Movie Magazine International

Love Walked In

USA - 1998

Movie Review By Heather Clisby

From the director of the critically acclaimed "The Boy Who Cried Bitch", Juan Jose Campanella, comes "Love Walked In", a sultry little story that will quietly take up residence under your skin.

Meet Jack Hanaway (typecast perfectly with Denis Leary), a sardonic piano player who suffers discontent from having to play small beach dives like the Blue Cat Lounge. He's disgusted with today's audiences who lack the appreciation and patience for masters like Gershwin; we know this for sure because he tells them casually to their faces as he's tinkling away. Just a hair before mob violence, he explains why he's going to get away with this offensive behavior, then introduces his musical partner and beautiful wife, Vicky Rivas.

He's right, of course.
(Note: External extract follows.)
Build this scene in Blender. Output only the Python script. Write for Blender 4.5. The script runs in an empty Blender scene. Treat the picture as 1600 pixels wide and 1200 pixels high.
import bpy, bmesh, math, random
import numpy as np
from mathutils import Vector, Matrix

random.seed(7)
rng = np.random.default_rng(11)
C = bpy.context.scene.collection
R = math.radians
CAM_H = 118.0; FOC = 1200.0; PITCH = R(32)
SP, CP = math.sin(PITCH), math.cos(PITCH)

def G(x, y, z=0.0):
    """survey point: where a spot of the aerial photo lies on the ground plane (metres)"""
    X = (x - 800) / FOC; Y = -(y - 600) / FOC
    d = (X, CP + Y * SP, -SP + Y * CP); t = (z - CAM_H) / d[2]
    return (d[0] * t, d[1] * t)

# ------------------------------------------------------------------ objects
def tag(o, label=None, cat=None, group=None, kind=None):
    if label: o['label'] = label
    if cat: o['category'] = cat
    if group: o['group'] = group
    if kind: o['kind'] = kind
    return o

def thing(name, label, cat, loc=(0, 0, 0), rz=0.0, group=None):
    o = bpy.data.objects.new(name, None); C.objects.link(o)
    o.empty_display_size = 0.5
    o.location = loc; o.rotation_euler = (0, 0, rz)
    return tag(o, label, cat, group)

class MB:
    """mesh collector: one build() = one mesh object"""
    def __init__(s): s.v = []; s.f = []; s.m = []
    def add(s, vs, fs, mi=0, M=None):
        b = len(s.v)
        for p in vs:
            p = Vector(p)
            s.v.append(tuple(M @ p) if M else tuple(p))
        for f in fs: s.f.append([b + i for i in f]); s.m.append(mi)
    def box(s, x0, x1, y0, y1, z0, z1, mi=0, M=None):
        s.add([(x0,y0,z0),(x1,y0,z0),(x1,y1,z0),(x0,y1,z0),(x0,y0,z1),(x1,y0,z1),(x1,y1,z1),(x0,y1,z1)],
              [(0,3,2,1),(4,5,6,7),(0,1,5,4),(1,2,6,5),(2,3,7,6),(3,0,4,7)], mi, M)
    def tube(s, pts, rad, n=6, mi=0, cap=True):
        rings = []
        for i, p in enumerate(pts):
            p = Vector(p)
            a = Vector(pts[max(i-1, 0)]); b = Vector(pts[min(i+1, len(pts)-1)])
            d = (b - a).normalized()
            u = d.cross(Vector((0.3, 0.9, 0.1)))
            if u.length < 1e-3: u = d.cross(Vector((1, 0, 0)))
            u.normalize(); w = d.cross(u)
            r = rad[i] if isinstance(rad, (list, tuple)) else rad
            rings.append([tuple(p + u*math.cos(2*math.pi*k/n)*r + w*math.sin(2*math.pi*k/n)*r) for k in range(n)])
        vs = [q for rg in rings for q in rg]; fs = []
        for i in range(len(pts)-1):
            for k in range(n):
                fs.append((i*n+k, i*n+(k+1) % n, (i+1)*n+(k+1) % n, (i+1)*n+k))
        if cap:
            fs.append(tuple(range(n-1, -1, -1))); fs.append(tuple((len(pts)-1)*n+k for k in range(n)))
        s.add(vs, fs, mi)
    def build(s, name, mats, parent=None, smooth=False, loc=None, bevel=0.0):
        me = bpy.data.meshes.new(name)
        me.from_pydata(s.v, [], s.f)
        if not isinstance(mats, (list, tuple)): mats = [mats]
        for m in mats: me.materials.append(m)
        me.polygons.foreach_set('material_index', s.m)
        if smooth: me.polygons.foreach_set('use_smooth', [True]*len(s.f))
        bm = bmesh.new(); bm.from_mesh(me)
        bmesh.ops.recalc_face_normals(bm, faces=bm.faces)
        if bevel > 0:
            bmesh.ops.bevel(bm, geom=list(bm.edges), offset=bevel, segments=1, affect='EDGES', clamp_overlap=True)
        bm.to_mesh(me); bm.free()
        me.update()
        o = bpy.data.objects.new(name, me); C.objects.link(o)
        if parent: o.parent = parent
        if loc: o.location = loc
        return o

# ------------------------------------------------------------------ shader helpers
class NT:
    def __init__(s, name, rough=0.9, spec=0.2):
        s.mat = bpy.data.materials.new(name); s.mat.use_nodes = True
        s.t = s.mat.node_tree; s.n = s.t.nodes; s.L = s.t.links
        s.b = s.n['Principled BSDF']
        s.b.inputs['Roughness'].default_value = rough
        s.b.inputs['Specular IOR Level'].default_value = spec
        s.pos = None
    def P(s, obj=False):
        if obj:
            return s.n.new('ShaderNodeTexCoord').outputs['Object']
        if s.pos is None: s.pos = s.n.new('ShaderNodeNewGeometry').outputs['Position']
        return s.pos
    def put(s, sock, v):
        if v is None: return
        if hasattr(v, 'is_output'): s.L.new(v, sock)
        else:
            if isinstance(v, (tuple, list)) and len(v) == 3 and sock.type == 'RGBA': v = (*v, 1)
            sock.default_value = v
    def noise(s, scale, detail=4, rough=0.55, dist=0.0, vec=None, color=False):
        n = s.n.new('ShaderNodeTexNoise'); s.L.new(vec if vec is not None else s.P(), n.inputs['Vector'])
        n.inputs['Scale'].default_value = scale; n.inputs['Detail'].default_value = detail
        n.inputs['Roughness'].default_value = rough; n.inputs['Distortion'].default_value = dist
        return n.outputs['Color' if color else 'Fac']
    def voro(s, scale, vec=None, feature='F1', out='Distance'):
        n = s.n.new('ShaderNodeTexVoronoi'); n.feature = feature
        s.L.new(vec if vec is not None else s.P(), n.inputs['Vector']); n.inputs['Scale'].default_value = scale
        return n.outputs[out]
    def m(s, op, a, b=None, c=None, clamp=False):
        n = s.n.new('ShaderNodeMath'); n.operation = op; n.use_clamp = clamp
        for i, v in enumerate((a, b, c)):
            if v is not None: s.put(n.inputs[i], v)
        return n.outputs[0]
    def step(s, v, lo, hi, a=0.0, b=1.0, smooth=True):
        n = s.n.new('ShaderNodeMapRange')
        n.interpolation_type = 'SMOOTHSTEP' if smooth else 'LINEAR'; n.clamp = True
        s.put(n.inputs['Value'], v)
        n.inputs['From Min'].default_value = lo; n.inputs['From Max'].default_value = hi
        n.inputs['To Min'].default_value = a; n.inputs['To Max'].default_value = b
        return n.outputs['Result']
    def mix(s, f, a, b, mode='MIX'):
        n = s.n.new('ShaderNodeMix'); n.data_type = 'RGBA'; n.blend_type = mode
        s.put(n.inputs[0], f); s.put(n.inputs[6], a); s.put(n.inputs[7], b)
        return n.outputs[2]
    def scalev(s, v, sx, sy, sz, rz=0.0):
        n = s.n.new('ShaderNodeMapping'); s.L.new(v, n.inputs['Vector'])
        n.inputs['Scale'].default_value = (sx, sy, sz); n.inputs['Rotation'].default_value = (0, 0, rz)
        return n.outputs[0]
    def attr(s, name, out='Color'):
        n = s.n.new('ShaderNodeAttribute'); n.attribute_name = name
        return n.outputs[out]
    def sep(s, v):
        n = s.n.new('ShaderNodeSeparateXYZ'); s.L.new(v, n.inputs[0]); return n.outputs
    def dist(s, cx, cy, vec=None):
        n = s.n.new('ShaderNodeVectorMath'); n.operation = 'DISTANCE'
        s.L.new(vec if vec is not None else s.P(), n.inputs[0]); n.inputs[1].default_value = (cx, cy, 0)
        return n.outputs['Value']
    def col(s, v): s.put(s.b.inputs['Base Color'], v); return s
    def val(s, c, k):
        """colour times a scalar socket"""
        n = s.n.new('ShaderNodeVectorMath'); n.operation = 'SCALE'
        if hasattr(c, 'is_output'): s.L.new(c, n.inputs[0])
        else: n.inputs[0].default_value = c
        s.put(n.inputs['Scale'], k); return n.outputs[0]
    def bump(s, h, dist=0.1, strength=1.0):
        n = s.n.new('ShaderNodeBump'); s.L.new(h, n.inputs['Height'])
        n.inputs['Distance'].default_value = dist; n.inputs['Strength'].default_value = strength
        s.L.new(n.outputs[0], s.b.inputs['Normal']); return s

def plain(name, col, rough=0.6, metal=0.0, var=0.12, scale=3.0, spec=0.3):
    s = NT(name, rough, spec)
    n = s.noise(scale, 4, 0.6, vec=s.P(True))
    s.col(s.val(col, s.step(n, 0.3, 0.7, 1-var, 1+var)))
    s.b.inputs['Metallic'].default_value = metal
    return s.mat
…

When Vicky Takes over, all is forgiven. Played by Aitana Sanchez-Gijon, Vicky is a morsel. Though her singing voice is dubbed by Deanna Kirk, it's easy to forget as she slinks around the room casting spells in every direction.

Vicky is happy and light where Jack is dark and morose. When his old friend, Eddie (played by Michael Badalucco) turns up as a small time private eye with a money-making plan, Jack listens. Eddie's been hired by Judith Moore, a wealthy, middle-aged socialite, to catch her husband, Fred, at being unfaithful. She'll pay big but the problem is, Fred (played by the velvety Terence Stamp) remains true, even in the fetching face of temptation.

While Fred and Eddie convince Vicky to lure Fred into misbehavior, Jack is also banging out a tale on an old typewriter, so we get two stories for the price of one, each reflecting the other.

In the sub-story, circa 1930, Howard (Jack's alter-ego) is lured into evil acts by his over-powering cousin, Matt. Howard's girlfriend, Vera, gets caught up in the middle as Howard slinks lower into moral disrepair.

The best thing about "Love Walked In" is its' rough edges and haphazard attempts at trying to be a real movie. It fails so well that it becomes real and thus, charming. As Eddie says to Jack over the predictability of the blackmail plot, "This is life, Jack, it doesn't have to be original."

Narrated by Jack, the film is neither smart nor slick but achieves a true sense of sad poetry without being melodramatic. All characters are flawed and they even talk over one another, much like reality. "Every hero is limited by his creator," Jack tells us and he is certainly no hero. Campanella and co-writer, Lynn Geller, are creators blessed with knowing when to stop.